The right hon. Member for Birmingham, Hodge Hill (Mr Byrne) asked why we needed to keep the caps at all. The answer is simple. The caps will be established in primary legislation, but the new civil service compensation scheme, which I hope to lay before Parliament next week, before the House rises, does not have the full force of primary legislation, despite the changes to the Superannuation Act 1972 made by clause 1.
I shall be frank. We want to avoid being in the position that followed the High Court judgment in May this year, which resulted in the previous Government’s February scheme being quashed. The effect of the scheme being quashed is that the existing scheme remains unreformed and in force. Indeed, the old scheme—unaffordable, unsustainable and unreconstructed—is in force today. Of course, in preparing the new scheme we were at some pains to ensure that it would be legally robust, and we shall vigorously defend any legal challenge to it. However, as was apparent from the litigation against the previous Administration’s scheme, there can never be guarantees in litigation. Even litigation that is destined ultimately to fail can be disruptive, because of the uncertainty it causes until the case is concluded.
Could we clarify what the Minister has just said? Is the provision he supports simply a device to be used to prevent UK courts from quashing the Government’s proposals?
I shall be clear: both sides of the House have accepted that the current scheme is unsustainable and needs to be reformed. With the possible exception of the hon. Gentleman, everyone—and certainly Opposition Front Benchers—has accepted that it is unacceptable for it to be possible for a union, or two unions, to veto reform of the scheme. It must be possible for the Government and Parliament to effect reform of the civil service compensation scheme. If there is a successful legal challenge to a new civil service compensation scheme—unlikely though that may seem—we cannot have the position where the old scheme trundles on in its unsustainable, unaffordable and unfair form. That is why there must be a fall-back position for a limited period. We have listened to the arguments and we have accepted that it will be a limited period, so that caps on the use of the old scheme will be in existence, should the new scheme be quashed as the previous Government’s scheme was, by order of the High Court.

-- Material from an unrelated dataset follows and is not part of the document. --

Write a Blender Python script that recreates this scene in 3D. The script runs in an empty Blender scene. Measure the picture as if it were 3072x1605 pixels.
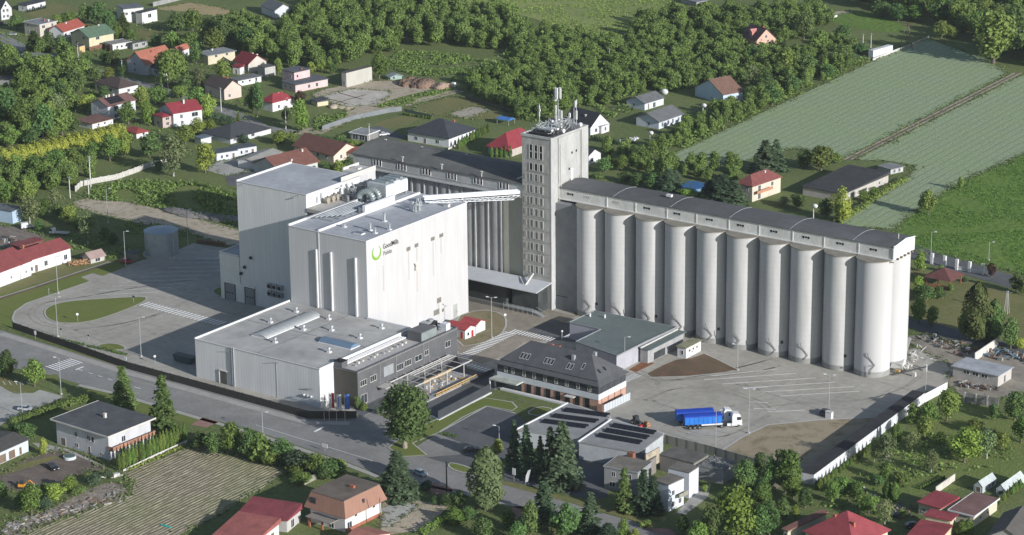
import bpy,math,random
import numpy as np
from mathutils import Vector,Matrix
from mathutils.geometry import tessellate_polygon
SC=bpy.context.scene
COL=SC.collection
rad=math.radians

# ------------------------------------------------------------------ camera
FOC=7746.95                      # focal length in photo pixels (3072 wide)
CAM=np.array([450.0,-600.0,252.5])
PITCH,ROLL,YAW=17.46424252,.58090348,-35.71089057
p_,r_,y_=rad(PITCH),rad(ROLL),rad(YAW)
f_=np.array([math.sin(y_)*math.cos(p_),math.cos(y_)*math.cos(p_),-math.sin(p_)])
rt_=np.array([math.cos(y_),-math.sin(y_),0.0])
dn_=np.cross(f_,rt_)
rt2=rt_*math.cos(r_)+dn_*math.sin(r_)
dn2=dn_*math.cos(r_)-rt_*math.sin(r_)
RM=np.array([rt2,dn2,f_])
cd=bpy.data.cameras.new('camera')
cam=bpy.data.objects.new('camera',cd)
COL.objects.link(cam)
cd.sensor_width=36.0
cd.lens=FOC/3072*36.0
cd.clip_start=1.0
cd.clip_end=9000.0
cam.matrix_world=Matrix((
    (rt2[0],-dn2[0],-f_[0],CAM[0]),
    (rt2[1],-dn2[1],-f_[1],CAM[1]),
    (rt2[2],-dn2[2],-f_[2],CAM[2]),
    (0,0,0,1)))
SC.camera=cam

# ------------------------------------------------------------------ light
SUN_AZ,SUN_EL=10.3,19.5          # degrees from +x towards -y, elevation
world=bpy.data.worlds.new('World')
SC.world=world
world.use_nodes=True
nt=world.node_tree
bg=nt.nodes['Background']
sky=nt.nodes.new('ShaderNodeTexSky')
sky.sky_type='NISHITA'
sky.sun_disc=False
sky.sun_elevation=rad(SUN_EL)
sky.sun_rotation=rad(90+SUN_AZ)
sky.air_density=1.0
sky.dust_density=.8
sky.ozone_density=1.0
nt.links.new(sky.outputs[0],bg.inputs[0])
bg.inputs[1].default_value=0.092
sl=bpy.data.lights.new('sun','SUN')
sl.energy=4.8
sl.angle=rad(0.5)
sl.color=(1.0,.985,.96)
so=bpy.data.objects.new('sun',sl)
COL.objects.link(so)
sd=Vector((math.cos(rad(SUN_AZ))*math.cos(rad(SUN_EL)),-math.sin(rad(SUN_AZ))*math.cos(rad(SUN_EL)),math.sin(rad(SUN_EL))))
so.rotation_euler=(-sd).to_track_quat('-Z','Y').to_euler()
so.location=(300,-100,300)
SC.view_settings.view_transform='Standard'
SC.view_settings.look='None'
SC.view_settings.exposure=0.35
SC.view_settings.gamma=1.0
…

What is the right period for the power to revive the caps? Is it one year, three years, five years or 10 years? There is no precise science, because no one knows how long the period is beyond which we could be sure that a successful legal challenge would not be raised. It is our judgment that three years is the right period. That is the view that we have taken. That is why we urged the Lords to agree, and I urge the House to accept that view today. We would thus be agreeing with the Lords in their amendments, and disagreeing with the amendment proposed by the hon. Member for Hayes and Harlington.
Lords amendment 4 agreed to, with Commons financial privileges waived.
Lords amendment 5 agreed to, with Commons financial privileges waived.
Amendment (a) proposed to Lords amendment 6.—(John McDonnell.)
Question put, That the amendment be made.